### Task goal
Pictures aside, quote the whole listing exactly.

### Collected material
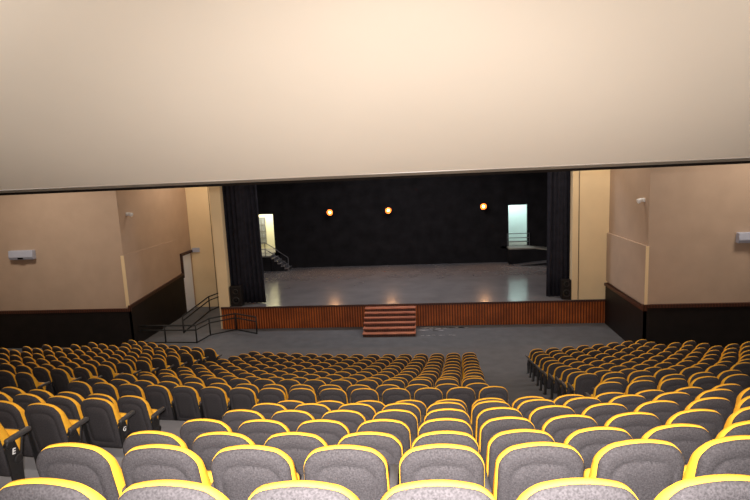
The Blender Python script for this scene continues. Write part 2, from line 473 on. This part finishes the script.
# left recess wall with the doorway near its far end
bm = bmesh.new(); DY0, DY1, DT = 27.30, 28.42, 3.12
box(bm, LW - .2, LW, LF + .2, DY0, 0, 10); box(bm, LW - .2, LW, DY0, DY1, DT, 10); box(bm, LW - .2, LW, DY1, BP, 0, 10)
struct('wall_left_recess', bm, 'beige')
struct('wall_right_recess', quick(box, RW, RW + .2, RF + .2, ST + .4, 0, 10), 'beige')
# proscenium panels
struct('wall_left_proscenium', quick(box, LW - .2, -9.86, BP, BP + .2, 0, 10), 'cream')
struct('wall_left_proscenium.001', quick(box, -9.92, -9.86, ST + .1, BP, 0, 10), 'cream')
struct('wall_left_proscenium.002', quick(box, -9.86, -9.38, ST, ST + .35, 1.1, 10), 'cream')
struct('wall_stage_left.001', quick(box, -9.86, -9.80, ST + .35, BP + .2, 1.1, 9.8), 'blackcloth')
bm = bmesh.new(); box(bm, 6.33, RW, ST, ST + .4, 1.1, 10)
struct('wall_right_proscenium', bm, 'cream')
struct('wall_proscenium_header', quick(box, -9.38, 6.33, ST + .0, ST + .4, 7.6, 10), 'cream')
# lower protruding wall panels
bm = bmesh.new(); prism_yz(bm, [(RF - .04, 1.95), (ST - .02, 1.95), (ST - .02, 4.06), (RF - .04, 4.10)], RW - .09, RW + .12)
struct('trim_3', bm, 'beige')
struct('trim_4', quick(box, RW - .09, RW + .02, RF - .052, RF - .041, 1.95, 4.10), 'cream')
bm = bmesh.new(); prism_yz(bm, [(LF - .04, 1.8), (27.0, 2.2), (27.0, 4.05), (LF - .04, 4.05)], LW - .10, LW + .035)
struct('trim_5', bm, 'beige')
struct('trim_6', quick(box, LW - .10, LW + .05, LF - .052, LF - .041, 1.8, 4.05), 'cream')
# wainscot and brown rails
struct('baseboard_left', quick(box, -20, LW + .08, LF - .06, LF, 0, 1.62), 'dado')
bm = bmesh.new(); prism_yz(bm, [(LF - .06, 0), (DY0 - .09, 0), (DY0 - .09, 2.12), (LF - .06, 1.74)], LW, LW + .08)
struct('baseboard_left_recess', bm, 'dado')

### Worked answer
The Blender Python script for this scene continues. Write part 2, from line 473 on. This part finishes the script.
# left recess wall with the doorway near its far end
bm = bmesh.new(); DY0, DY1, DT = 27.30, 28.42, 3.12
box(bm, LW - .2, LW, LF + .2, DY0, 0, 10); box(bm, LW - .2, LW, DY0, DY1, DT, 10); box(bm, LW - .2, LW, DY1, BP, 0, 10)
struct('wall_left_recess', bm, 'beige')
struct('wall_right_recess', quick(box, RW, RW + .2, RF + .2, ST + .4, 0, 10), 'beige')
# proscenium panels
struct('wall_left_proscenium', quick(box, LW - .2, -9.86, BP, BP + .2, 0, 10), 'cream')
struct('wall_left_proscenium.001', quick(box, -9.92, -9.86, ST + .1, BP, 0, 10), 'cream')
struct('wall_left_proscenium.002', quick(box, -9.86, -9.38, ST, ST + .35, 1.1, 10), 'cream')
struct('wall_stage_left.001', quick(box, -9.86, -9.80, ST + .35, BP + .2, 1.1, 9.8), 'blackcloth')
bm = bmesh.new(); box(bm, 6.33, RW, ST, ST + .4, 1.1, 10)
struct('wall_right_proscenium', bm, 'cream')
struct('wall_proscenium_header', quick(box, -9.38, 6.33, ST + .0, ST + .4, 7.6, 10), 'cream')
# lower protruding wall panels
bm = bmesh.new(); prism_yz(bm, [(RF - .04, 1.95), (ST - .02, 1.95), (ST - .02, 4.06), (RF - .04, 4.10)], RW - .09, RW + .12)
struct('trim_3', bm, 'beige')
struct('trim_4', quick(box, RW - .09, RW + .02, RF - .052, RF - .041, 1.95, 4.10), 'cream')
bm = bmesh.new(); prism_yz(bm, [(LF - .04, 1.8), (27.0, 2.2), (27.0, 4.05), (LF - .04, 4.05)], LW - .10, LW + .035)
struct('trim_5', bm, 'beige')
struct('trim_6', quick(box, LW - .10, LW + .05, LF - .052, LF - .041, 1.8, 4.05), 'cream')
# wainscot and brown rails
struct('baseboard_left', quick(box, -20, LW + .08, LF - .06, LF, 0, 1.62), 'dado')
bm = bmesh.new(); prism_yz(bm, [(LF - .06, 0), (DY0 - .09, 0), (DY0 - .09, 2.12), (LF - .06, 1.74)], LW, LW + .08)
struct('baseboard_left_recess', bm, 'dado')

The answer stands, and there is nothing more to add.